As for Correia, he had been on Kauai until the morning the female roommate had discovered the dog chewing on the Ziploc bag of ice, at which point he “temporarily traveled to another island,” according to the affidavit.
Court documents show Correia was arrested in Lihue about 10 days after the search of his house and charged in federal court with two felonies — one for the firearms, which, as a convicted felon, he is prohibited from owning, and possession with intent to distribute 500 grams or more of methamphetamine.
The weapons felony carried a mandatory minimum one-year prison sentence, and the meth charge was worth 10 years to life.

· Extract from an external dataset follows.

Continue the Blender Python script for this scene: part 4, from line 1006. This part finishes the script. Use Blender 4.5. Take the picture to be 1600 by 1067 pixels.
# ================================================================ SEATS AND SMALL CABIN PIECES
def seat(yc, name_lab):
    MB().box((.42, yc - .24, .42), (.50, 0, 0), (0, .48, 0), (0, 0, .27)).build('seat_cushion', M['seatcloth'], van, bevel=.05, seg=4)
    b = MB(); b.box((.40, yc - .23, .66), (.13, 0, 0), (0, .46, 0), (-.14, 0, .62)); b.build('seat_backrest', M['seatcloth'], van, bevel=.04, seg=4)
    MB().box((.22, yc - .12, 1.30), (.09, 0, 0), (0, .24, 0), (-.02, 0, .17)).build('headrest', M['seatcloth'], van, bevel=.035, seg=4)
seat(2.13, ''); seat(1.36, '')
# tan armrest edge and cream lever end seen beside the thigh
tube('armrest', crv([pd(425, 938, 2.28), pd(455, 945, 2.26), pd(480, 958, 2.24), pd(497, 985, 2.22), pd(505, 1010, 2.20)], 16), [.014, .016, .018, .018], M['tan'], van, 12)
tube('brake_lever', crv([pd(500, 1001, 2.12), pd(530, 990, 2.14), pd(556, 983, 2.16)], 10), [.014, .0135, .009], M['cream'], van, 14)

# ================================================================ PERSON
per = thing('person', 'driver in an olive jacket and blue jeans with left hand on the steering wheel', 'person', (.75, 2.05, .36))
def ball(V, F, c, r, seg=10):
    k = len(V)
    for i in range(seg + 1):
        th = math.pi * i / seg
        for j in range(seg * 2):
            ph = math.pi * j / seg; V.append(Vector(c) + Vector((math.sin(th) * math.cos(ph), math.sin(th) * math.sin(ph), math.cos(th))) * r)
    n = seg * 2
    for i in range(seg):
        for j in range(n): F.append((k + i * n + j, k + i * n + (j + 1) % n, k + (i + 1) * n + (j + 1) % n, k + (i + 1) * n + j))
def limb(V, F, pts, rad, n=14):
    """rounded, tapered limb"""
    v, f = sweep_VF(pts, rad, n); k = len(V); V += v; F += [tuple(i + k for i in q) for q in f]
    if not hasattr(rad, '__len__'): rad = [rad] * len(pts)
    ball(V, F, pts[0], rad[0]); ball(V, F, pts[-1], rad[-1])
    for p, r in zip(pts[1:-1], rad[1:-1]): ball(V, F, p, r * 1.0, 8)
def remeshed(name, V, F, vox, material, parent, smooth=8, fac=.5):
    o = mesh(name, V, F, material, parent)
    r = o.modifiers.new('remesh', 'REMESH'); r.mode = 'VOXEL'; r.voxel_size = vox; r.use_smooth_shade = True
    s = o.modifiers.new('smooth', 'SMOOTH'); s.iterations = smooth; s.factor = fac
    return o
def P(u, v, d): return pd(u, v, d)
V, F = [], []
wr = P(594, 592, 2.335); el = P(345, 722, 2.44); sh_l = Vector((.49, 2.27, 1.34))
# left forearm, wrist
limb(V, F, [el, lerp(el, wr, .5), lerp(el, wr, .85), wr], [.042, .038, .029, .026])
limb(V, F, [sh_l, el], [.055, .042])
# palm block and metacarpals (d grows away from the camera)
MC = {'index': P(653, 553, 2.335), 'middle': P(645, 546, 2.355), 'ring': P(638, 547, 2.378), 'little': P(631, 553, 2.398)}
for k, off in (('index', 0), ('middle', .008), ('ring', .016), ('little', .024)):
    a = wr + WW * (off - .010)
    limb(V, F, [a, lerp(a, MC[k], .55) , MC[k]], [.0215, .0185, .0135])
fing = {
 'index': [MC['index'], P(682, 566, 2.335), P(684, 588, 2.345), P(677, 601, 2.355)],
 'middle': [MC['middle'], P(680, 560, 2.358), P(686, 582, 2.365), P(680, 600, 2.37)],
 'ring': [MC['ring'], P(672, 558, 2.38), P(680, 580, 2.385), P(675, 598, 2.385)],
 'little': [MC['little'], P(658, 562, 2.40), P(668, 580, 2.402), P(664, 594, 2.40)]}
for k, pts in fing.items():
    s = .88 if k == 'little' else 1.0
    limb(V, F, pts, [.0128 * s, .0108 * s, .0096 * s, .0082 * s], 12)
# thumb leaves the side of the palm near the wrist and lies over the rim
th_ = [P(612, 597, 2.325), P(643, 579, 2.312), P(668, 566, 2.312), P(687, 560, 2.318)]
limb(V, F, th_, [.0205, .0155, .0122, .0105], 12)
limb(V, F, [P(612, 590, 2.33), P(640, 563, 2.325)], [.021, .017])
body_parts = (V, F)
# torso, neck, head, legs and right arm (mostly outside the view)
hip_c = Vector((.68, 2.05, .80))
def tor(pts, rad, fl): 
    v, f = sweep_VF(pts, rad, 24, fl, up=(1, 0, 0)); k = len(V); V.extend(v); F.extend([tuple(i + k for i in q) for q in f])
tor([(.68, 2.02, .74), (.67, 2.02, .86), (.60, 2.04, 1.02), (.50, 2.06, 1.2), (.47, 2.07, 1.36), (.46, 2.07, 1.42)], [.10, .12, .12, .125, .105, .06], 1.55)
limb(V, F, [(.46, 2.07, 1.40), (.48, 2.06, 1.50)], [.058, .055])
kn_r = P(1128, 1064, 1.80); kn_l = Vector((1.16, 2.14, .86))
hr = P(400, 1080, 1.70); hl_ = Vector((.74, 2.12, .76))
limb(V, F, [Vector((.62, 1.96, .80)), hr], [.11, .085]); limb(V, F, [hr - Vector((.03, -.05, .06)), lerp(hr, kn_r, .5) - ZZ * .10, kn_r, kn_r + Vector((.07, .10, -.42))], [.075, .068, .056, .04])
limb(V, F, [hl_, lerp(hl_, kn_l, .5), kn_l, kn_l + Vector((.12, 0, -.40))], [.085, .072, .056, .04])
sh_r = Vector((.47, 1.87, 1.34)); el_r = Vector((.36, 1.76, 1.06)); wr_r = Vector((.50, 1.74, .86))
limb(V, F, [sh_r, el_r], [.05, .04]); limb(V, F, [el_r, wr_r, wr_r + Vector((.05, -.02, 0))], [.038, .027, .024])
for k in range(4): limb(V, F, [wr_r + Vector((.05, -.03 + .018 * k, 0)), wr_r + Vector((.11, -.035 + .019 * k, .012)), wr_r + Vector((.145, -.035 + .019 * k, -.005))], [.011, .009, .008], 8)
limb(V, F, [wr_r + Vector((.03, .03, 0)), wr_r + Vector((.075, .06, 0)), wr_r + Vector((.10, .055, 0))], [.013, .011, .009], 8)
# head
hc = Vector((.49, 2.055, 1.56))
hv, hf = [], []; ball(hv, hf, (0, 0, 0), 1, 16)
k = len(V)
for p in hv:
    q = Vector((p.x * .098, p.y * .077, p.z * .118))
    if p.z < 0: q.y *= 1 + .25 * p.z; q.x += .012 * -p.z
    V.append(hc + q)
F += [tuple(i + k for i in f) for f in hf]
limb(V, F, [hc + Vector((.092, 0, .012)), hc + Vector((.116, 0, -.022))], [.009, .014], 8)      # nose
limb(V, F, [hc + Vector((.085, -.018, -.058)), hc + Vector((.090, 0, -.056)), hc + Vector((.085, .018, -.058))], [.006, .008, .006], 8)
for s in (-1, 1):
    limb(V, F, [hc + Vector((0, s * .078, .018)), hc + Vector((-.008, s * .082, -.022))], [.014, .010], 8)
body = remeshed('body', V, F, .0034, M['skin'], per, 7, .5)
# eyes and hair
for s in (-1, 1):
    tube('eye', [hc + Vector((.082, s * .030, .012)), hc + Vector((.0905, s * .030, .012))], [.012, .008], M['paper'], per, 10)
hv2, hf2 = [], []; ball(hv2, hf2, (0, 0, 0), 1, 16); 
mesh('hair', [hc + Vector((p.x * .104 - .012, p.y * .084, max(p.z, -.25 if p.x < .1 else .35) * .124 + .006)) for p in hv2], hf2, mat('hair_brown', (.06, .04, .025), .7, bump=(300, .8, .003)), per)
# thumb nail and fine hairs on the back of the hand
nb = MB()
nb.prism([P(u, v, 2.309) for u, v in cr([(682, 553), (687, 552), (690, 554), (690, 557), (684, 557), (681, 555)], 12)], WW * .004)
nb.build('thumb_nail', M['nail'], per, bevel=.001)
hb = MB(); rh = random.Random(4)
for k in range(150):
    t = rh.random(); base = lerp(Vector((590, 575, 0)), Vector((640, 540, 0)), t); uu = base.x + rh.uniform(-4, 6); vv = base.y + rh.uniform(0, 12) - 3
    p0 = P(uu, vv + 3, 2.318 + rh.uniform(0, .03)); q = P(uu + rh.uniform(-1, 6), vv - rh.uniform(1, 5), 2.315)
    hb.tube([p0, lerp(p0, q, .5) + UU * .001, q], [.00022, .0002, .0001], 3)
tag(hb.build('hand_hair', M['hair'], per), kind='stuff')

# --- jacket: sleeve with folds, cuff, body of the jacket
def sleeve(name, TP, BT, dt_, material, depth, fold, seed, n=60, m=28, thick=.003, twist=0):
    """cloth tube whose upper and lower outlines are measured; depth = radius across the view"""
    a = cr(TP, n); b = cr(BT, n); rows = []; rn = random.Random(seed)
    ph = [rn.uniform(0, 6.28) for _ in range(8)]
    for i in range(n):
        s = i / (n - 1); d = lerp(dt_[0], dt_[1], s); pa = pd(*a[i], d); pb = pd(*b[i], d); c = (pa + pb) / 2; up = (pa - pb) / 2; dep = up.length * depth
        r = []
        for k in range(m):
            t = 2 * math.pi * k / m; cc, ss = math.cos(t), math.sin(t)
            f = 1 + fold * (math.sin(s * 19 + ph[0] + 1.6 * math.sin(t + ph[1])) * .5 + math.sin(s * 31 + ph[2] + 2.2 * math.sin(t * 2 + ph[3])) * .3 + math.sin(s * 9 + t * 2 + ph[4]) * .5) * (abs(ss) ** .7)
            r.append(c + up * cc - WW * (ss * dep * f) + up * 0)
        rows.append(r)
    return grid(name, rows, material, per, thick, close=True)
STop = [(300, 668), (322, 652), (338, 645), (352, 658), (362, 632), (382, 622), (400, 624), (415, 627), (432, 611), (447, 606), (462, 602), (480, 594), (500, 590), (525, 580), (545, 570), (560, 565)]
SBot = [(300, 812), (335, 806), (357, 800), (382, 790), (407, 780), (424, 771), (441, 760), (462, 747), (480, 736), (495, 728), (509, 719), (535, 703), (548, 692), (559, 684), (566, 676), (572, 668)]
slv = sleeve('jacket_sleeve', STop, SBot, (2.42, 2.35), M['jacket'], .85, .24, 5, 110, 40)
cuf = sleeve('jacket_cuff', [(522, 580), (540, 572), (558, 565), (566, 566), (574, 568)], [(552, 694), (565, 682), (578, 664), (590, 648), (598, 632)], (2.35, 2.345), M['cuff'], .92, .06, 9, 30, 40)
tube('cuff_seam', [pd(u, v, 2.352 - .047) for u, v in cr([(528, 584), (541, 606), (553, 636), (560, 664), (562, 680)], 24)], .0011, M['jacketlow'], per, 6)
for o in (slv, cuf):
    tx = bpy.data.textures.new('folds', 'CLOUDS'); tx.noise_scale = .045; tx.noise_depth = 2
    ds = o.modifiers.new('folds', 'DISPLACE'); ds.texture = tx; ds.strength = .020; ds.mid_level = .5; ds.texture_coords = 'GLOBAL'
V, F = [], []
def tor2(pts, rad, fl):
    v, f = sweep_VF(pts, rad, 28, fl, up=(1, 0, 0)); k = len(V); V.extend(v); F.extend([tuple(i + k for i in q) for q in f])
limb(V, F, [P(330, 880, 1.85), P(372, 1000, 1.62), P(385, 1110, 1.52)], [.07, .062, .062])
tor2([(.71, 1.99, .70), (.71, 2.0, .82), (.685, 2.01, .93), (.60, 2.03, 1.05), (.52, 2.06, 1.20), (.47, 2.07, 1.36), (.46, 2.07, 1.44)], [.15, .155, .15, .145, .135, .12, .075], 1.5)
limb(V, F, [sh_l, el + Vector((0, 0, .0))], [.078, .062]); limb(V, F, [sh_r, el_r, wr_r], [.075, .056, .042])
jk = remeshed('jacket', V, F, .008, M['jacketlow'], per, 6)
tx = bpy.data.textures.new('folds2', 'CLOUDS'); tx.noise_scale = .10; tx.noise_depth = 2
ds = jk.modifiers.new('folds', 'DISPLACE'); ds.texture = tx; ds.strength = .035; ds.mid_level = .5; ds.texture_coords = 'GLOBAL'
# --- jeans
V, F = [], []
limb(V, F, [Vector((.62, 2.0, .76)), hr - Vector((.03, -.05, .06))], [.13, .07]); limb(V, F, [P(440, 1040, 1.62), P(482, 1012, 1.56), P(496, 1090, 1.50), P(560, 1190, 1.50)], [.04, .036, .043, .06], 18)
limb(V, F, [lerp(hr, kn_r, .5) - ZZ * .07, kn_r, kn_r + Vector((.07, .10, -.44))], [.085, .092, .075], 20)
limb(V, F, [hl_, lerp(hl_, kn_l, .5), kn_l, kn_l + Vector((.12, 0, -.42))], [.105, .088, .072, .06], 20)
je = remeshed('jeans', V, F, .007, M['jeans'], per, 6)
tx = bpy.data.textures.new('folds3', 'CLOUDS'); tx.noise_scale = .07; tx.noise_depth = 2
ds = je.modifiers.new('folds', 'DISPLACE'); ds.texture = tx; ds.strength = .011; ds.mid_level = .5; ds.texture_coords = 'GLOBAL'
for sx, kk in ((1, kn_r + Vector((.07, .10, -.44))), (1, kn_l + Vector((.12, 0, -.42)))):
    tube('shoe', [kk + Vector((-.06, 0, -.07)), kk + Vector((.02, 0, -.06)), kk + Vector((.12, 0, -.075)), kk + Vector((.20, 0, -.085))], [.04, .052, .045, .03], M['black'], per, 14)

About a month later, Correia pleaded guilty to both counts.
But in March, a judge threw out the plea, refusing to accept the agreement drafted by federal prosecutors due to the inclusion of paragraphs having Correia waive his constitutional rights, according to the minutes of a March 11 hearing in U.S. District Court in Honolulu.
In a March 25 letter to the judge, Assistant U.S. Attorney Kenji Price said the plea agreement contained a waiver provision “that the court determined was too broad.”
According to Price’s letter, the judge also objected to the 10-year sentence contained in the plea agreement signed by Correia, citing concerns “that a 120-month sentence for that count of conviction, under the circumstances of this case —including the fact that the defendant was on supervised release at the time of the offense — would create an unwarranted sentencing disparity with other defendants sentenced for committing that same offense.”
Correia pleaded guilty to a single firearms charge last month and on Wednesday the judge overseeing his case signed an order dismissing the methamphetamine charge “without prejudice,” a stipulation that means the state can bring another case based on the same incident. As of Friday afternoon, no further charges against Correia have been filed.
He is scheduled to appear in court on Sept. 5 for sentencing. He faces at least one year in prison.